Eric Hosmer heads to the West Coast after seven seasons in Kansas City.

MLB: Kansas City Royals at Cleveland Indians Ken Blaze-USA TODAY Sports

The Padres have signed first baseman Eric Hosmer to an 8-year, $144 million deal with an opt-out after five seasons, finally bringing an end to a winter full of questions about where the talented free agent would land.

The San Diego Union-Tribune’s Kevin Acee was the first to break news of the signing on Saturday night, while’s Jon Paul Morosi was the first to report the length of the deal. Hosmer’s deal will be front-loaded, as he’ll receive a $5 million signing bonus and $20 million salary in each of the first five seasons, followed by a $13 million salary in each of the last three if he doesn’t opt out. His average annual value will be $18 million, all adding up to a $144 million guarantee over eight years — the largest in Padres franchise history. Bleacher Report’s Scott Miller was the first to break the financial figures on Saturday night while also reporting that Hosmer will receive a full no-trade clause over the first three years of the deal, then limited no-trade protection thereafter.

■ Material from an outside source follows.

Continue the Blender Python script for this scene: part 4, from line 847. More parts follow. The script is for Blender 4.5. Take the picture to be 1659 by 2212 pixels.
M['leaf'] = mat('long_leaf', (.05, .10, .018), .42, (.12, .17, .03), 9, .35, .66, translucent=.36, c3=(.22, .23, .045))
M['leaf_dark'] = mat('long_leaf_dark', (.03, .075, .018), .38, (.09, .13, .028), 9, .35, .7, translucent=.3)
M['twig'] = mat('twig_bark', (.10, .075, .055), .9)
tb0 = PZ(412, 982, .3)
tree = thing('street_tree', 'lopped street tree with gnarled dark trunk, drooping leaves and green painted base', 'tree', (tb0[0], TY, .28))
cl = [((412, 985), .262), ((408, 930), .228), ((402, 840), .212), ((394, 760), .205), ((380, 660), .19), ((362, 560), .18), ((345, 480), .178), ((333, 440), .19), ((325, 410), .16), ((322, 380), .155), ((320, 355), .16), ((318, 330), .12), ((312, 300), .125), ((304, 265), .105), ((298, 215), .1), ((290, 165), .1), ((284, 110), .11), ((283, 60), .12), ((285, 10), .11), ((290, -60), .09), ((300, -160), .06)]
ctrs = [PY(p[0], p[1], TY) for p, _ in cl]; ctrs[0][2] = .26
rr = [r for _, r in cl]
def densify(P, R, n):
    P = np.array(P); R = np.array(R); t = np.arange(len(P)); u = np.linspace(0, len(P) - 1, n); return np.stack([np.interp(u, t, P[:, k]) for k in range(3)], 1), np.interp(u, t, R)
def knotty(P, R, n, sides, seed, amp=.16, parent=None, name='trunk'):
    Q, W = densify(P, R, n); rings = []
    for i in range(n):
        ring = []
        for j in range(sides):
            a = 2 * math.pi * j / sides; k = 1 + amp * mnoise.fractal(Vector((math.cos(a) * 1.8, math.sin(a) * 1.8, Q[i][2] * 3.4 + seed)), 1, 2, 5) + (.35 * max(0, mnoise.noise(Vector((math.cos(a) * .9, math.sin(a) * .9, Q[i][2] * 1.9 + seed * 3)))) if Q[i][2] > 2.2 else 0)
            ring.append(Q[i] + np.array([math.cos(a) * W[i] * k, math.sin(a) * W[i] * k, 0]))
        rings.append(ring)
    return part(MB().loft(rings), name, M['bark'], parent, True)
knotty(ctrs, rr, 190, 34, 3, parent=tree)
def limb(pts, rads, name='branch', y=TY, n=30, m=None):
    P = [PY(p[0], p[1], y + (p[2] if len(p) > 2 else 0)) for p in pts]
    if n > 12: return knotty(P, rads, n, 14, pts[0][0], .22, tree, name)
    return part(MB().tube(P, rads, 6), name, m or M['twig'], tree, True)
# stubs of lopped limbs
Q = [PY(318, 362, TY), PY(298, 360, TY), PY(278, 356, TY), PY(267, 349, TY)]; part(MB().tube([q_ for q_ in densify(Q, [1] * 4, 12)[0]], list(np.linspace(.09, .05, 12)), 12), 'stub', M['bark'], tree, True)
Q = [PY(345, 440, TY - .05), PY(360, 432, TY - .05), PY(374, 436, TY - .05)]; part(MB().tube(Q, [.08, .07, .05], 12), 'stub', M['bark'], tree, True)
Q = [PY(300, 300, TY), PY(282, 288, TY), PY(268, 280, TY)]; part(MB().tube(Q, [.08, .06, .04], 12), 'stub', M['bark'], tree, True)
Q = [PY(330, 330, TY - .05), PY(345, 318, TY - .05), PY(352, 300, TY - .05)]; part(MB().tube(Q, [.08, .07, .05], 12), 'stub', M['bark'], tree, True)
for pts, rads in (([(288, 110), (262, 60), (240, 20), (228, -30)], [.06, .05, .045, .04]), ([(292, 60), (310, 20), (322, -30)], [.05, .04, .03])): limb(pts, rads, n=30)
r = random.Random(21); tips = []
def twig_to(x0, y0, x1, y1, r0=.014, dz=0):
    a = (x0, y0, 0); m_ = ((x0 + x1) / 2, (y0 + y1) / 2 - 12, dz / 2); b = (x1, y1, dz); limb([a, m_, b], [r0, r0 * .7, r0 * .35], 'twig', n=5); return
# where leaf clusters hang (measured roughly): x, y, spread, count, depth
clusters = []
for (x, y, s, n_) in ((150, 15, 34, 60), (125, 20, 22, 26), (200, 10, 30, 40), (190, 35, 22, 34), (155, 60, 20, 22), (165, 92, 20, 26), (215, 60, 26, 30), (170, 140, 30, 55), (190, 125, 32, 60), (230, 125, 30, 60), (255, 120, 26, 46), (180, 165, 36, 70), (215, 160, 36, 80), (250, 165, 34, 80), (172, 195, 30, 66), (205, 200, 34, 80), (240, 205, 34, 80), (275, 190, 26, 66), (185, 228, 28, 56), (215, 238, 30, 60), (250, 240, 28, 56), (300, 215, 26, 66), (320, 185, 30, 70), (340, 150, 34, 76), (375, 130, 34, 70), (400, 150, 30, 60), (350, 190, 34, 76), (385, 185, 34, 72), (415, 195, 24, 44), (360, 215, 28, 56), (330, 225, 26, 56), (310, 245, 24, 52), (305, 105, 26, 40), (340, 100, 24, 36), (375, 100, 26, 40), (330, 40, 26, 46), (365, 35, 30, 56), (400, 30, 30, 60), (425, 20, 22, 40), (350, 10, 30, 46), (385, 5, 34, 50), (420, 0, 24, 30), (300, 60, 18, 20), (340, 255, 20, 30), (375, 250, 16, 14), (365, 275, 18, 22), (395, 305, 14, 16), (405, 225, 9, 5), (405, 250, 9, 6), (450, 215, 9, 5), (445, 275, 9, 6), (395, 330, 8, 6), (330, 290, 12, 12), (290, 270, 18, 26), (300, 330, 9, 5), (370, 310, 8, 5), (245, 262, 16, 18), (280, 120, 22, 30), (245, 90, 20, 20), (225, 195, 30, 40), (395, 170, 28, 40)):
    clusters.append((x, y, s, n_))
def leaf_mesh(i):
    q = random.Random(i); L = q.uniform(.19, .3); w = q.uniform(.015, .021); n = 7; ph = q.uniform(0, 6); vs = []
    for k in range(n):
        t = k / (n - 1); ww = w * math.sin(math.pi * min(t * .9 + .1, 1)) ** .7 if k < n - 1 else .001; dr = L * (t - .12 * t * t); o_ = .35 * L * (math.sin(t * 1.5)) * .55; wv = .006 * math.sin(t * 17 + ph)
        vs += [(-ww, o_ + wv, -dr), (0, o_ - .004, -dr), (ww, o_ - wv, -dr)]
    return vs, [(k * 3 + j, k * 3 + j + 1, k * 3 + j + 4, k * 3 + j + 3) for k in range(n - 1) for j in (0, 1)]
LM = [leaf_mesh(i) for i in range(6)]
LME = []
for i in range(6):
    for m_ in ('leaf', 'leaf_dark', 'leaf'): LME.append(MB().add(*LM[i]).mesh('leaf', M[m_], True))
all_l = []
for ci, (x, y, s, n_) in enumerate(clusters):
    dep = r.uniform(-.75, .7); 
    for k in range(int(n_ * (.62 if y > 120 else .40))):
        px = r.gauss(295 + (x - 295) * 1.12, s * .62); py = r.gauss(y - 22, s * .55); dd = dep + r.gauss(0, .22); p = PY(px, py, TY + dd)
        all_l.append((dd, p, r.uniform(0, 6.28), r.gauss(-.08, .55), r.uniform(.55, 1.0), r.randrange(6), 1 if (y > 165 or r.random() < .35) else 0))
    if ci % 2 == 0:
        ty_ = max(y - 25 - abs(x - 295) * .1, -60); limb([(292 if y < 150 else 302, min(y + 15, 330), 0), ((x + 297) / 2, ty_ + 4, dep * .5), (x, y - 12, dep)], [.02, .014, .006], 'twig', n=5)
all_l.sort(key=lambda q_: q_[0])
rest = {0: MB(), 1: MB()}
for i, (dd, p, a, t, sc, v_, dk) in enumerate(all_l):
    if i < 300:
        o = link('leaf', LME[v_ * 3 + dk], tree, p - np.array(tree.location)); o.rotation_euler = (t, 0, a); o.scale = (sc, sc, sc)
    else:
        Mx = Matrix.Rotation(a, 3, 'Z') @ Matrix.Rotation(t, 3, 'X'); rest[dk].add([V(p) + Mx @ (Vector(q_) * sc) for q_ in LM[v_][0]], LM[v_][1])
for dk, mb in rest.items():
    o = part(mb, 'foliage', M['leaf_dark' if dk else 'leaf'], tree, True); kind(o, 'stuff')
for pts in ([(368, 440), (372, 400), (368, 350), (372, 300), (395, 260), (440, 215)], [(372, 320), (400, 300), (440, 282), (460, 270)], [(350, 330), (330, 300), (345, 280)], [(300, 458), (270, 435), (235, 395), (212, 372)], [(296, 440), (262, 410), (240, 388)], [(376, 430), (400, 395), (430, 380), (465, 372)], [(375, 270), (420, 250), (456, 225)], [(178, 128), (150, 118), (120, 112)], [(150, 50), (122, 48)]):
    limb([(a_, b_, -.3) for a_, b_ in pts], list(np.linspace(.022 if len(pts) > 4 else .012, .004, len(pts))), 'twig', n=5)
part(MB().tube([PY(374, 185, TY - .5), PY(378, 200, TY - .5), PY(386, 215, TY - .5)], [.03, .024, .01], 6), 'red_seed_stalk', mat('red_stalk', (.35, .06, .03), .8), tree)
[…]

Hosmer, 28, will take over as the Padres’ everyday first baseman and will undoubtedly be one of the primary faces of their team as they look to begin competing again over the next couple seasons. The Padres will hope that Hosmer, who has posted OPS+’s of 118, 118, 122, and 132 in odd years while posting OPS+’s of 81, 99, and 102 in even years, can become more consistent as he joins a new team for the first time.

Hosmer, who posted a career-best .318/.385/.498 slash line over 671 plate appearances in 2017, has already played in two World Series before the age of 30, so while he might not be as highly-regarded as first basemen like Paul Goldschmidt and Joey Votto, he certainly has quite a bit of positive experience to draw from as he embraces a leadership role in San Diego.

The acquisition of Hosmer will push incumbent first baseman Wil Myers back to an outfield position for the foreseeable future. It will be interesting to see who is demoted to a bench role as a consequence of Myers’ return to the outfield, as 28-year-old left fielder Jose Pirela led the Padres with a 122 OPS+ in 2017, while 26-year-old right fielder Hunter Renfroe — long regarded as one of the organization’s top prospects — endured a bit of an up-and-down rookie season but still managed to hit 26 homers.

With the Royals falling short in their bid to retain their franchise first baseman, it should be interesting to see how they proceed. Lorenzo Cain has already signed in Milwaukee, Mike Moustakas is likely headed elsewhere, and the Royals have no star prospects on the horizon. While GM Dayton Moore has consistently operated with the intent to compete since the prospects he drafted and acquired began arriving in the majors in the early 2010s, it’s now possible that Kansas City could become the latest team to trade off key pieces and undergo a multi-year rebuild from the bottom up.